On 8/10/11 10:46 AM, Jacob Carlborg wrote:
On 2011-08-10 17:55, Dmitry Olshansky wrote:
On 10.08.2011 18:54, Jacob Carlborg wrote:
Interesting idea, one problem with it is that I want this:

auto m = match("bleh", "bleh");
writeln(m);

to actually print "bleh", not true
Right now due to a carry over bug from std.regex (interface thing)
writln(m) will just do a stackoverflow, m.hit however works.

No, that won't be any problem:

struct Foo
{
bool b;
alias b this;
}

auto f = Foo();
static assert(is(typeof(f) == Foo));

The above assert passes as expected.
That may be all well, but try writeln on it, what will it print?

Hmm, it doesn't print anything, I think it looks like a bug in writeln.

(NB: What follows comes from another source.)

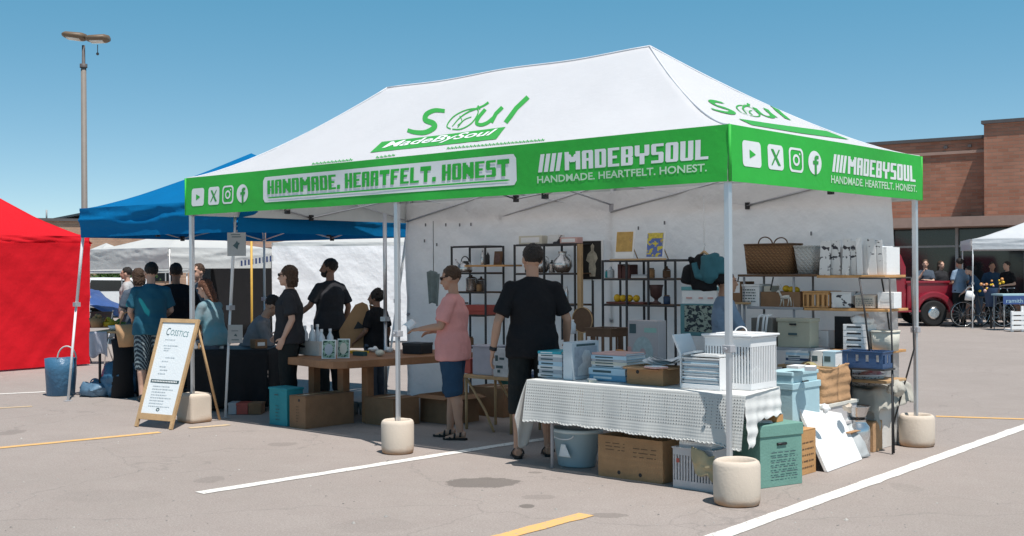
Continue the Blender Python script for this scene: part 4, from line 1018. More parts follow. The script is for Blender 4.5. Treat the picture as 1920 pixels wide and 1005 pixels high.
# white crate of papers and the lattice box
m_wplas = M('white_plastic', (.74, .74, .74), .4, .03, 6, .03)
D = dims(1275, 1350, 1400, 672, 733, z=ZC+.003); D[3] = D[2]+.30; Dc = D
x0, x1, y0, y1, z0, z1 = D
t = thing('document_tray', 'white open tray full of papers in sunlight on the crocheted table', 'tray', base(D))
mb = MB(); th = .006
for a, b in (((x0, y0, z0), (x1, y1, z0+.006)), ((x0, y0, z0+.007), (x0+th, y1, z1)), ((x1-th, y0, z0+.007), (x1, y1, z1)), ((x0+th+.001, y1-th, z0+.007), (x1-th-.001, y1, z1)), ((x0+th+.001, y0, z0+.007), (x1-th-.001, y0+th, z0+.035))): mb.box(a, b)
mb.build('body', m_wplas, t, bevel=.002)
random.seed(5); z = z0+.012; i = 0
while z < z1-.008:
    h = random.uniform(.004, .011); mb = MB(); o_ = random.uniform(0, .015); mb.box((x0+.01+o_, y0+.008+o_, z), (x1-.012+random.uniform(-.006, .0), y1-.012, z+h*.8)); i += 1
    mb.build('paper_sheet', [m_paper, BM['grey'], m_paper, BM['white'], BM['skyblue']][i % 5], t); z += h
t = thing('binder', 'white ring binder leaning open on the tray of papers', 'binder', (x0+.05, y0+.1, z1))
mb = MB(); rot = Matrix.Rotation(R(-25), 3, 'Y'); mb.box((x0-.02, y0+.03, z1+.004), (x0+.0, y0+.25, z1+.17), rot, (x0, y0, z1)); mb.build('cover', m_wplas, t, bevel=.003)
mb = MB(); mb.box((x0+.012, y0+.035, z1+.004), (x0+.10, y0+.245, z1+.02), Matrix.Rotation(R(-12), 3, 'Y'), (x0, y0, z1)); mb.build('pages', m_paper, t)
D = dims(1318, 1418, 1460, 640, 722, z=ZC+.003)
D = dims(1322, 1408, 1456, 636, 722, y=.42); dz = D[5]-D[4]; D[4] = ZC+.003; 
slc = crate(D, 'white slatted plastic crate with a flat lid, beside the nearest tent leg', m_wplas, nb=16, slat=.5, name='slatted_crate', solid_low=.12)
x0, x1, y0, y1, z0, z1 = D
t = slc
mb = MB(); mb.box((x0-.02, y0-.02, z1+.012), (x1+.02, y1+.02, z1+.028)); t = mb.build('lid', m_wplas, t, bevel=.005)
mb = MB(); mb.box((x0+.06, y0+.05, z1+.029), (x1-.06, y1-.05, z1+.036)); mb.build('raised_panel', m_wplas, t, bevel=.004)
mb = MB(); mb.ring(((x0+x1)/2, (y0+y1)/2, z1+.03), (.05, .045), .005, ax=(1, 0, 0), ax2=(0, .3, 1), a1=PI); mb.build('handle', m_wplas, t)
t = thing('folded_bag', 'clear plastic bags pushed inside the slatted white crate', 'bag', ((x0+x1)/2, (y0+y1)/2, z0+.01))
mb = MB(); mb.ball(((x0+x1)/2, (y0+y1)/2, z0+.10), ((x1-x0)*.40, (y1-y0)*.40, .085), 24, 14); mb.jit(.03, 14); mb.build('body', M('clear_film', (.55, .60, .60), .2, .1), t)
t = thing('paper_bag', 'small white paper box in front of the slatted crate behind the tent leg', 'box', (x1-.16, y0-.1, ZC))
D = dims(1378, 1402, 1418, 676, 728, z=ZC+.003); mb = MB(); mb.box((D[0], D[2], D[4]), (D[1], D[2]+.10, D[5])); mb.build('body', m_paper, t, bevel=.004)
# ---------------------------------------------------------------- under the front table
m_bkt = M('pale_blue_plastic', (.33, .43, .47), .4, .05, 4, .05)
c = G(1056, 878); t = thing('plastic_tub', 'pale blue oval plastic tub with white rim and lid under the crocheted table', 'tub', (c.x, c.y+.17, 0))
mb = MB(); mb.lathe([(.155, .004), (.16, .01), (.205, .27), (.212, .275)], n=36, sx=1.0, sy=.78, cap0=True); mb.build('body', m_bkt, t, local=True)
mb = MB(); mb.lathe([(.208, .268), (.225, .272), (.228, .295), (.215, .30), (.205, .296)], n=36, sx=1.0, sy=.78); mb.build('rim', M('pale_rim', (.55, .63, .64), .4, .05), t, local=True)
mb = MB(); mb.lathe([(.0, .312), (.14, .312), (.195, .306), (.203, .297)], n=36, sx=1.0, sy=.78); mb.build('lid', M('grey_lid', (.10, .13, .14), .3, .1), t, local=True)
mb = MB(); mb.ring((0, -.172, .262), (.105, .035), .005, ax=(1, 0, 0), ax2=(0, -.25, -1), a1=PI); mb.build('handle', m_wplas, t, local=True)
t = thing('crumpled_film', 'crumpled white label stuck on the front of the oval tub', 'label', (c.x, c.y+.01, .12))
mb = MB(); mb.grid(lambda u, v: ((u-.45)*.10*(1.2-v*.8)+.01, -.012-.0*v - .012*v + .006*noise.noise(V((u*6, v*6, 2))), -.03+v*.10), 10, 10); mb.build('sheet', m_paper, t, local=True, solid=.002)
D = dims(1122, 1243, 1262, 828, 908, z=0.001); D[3] = D[2]+.30
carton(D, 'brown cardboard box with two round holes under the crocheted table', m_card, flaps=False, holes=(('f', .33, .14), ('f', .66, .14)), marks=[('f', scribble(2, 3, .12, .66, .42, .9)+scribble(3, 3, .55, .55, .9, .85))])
# perforated crate with papers and crumpled wrapping
D = dims(1262, 1338, 1365, 848, 924, z=0.001); D[3] = D[2]+.26
m_pale = M('off_white_plastic', (.50, .48, .48), .5, .05, 5, .05)
tc_ = crate(D, 'off-white perforated crate stacked with magazines left of the nearest weight', m_pale, nb=14, slat=.6, solid_low=.2)
x0, x1, y0, y1, z0, z1 = D
mb = MB(); mb.poly([(x0+.03, y0-.0025, z1-.10), (x0+.055, y0-.0025, z1-.10), (x0+.055, y0-.0025, z1-.07), (x0+.03, y0-.0025, z1-.07)]); mb.build('red_label', BM['red'], tc_, recalc=False)
stack([x0+.03, x1-.03, y0+.02, y0+.24, z1-.03, z1+.055], ['white', 'grey', 'white', 'grey', 'white', 'white'], 'the perforated crate', .012, 14, group='magazines in the perforated crate')
t = thing('crumpled_paper', 'crumpled brown wrapping paper hanging from the perforated crate', 'paper', (x1-.06, y0-.02, z1-.05))
mb = MB(); mb.grid(lambda u, v: (x1-.14+u*.17, y0-.03-.03*math.sin(u*3)*v, z1+.02-v*.17-.04*u), 14, 14); mb.jit(.035, 13, 4); mb.build('sheet', M('crumpled_kraft', (.42, .34, .20), .6, .2), t, solid=.002, recalc=False)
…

After some experience with alias this I had to conclude that it's rather
blunt tool, and I'd rather stay away of it.
Actually I like Steven's opCast suggestion, so that it works in
conditionals.

Oh, I didn't know that it would work implicitly in conditionals. Then
I'm happy with opCast :)

That's pretty cool actually because it naturally extends the built-in approach. When you do e.g. if (pointer) that's really equivalent to if (cast(bool) pointer) and so on.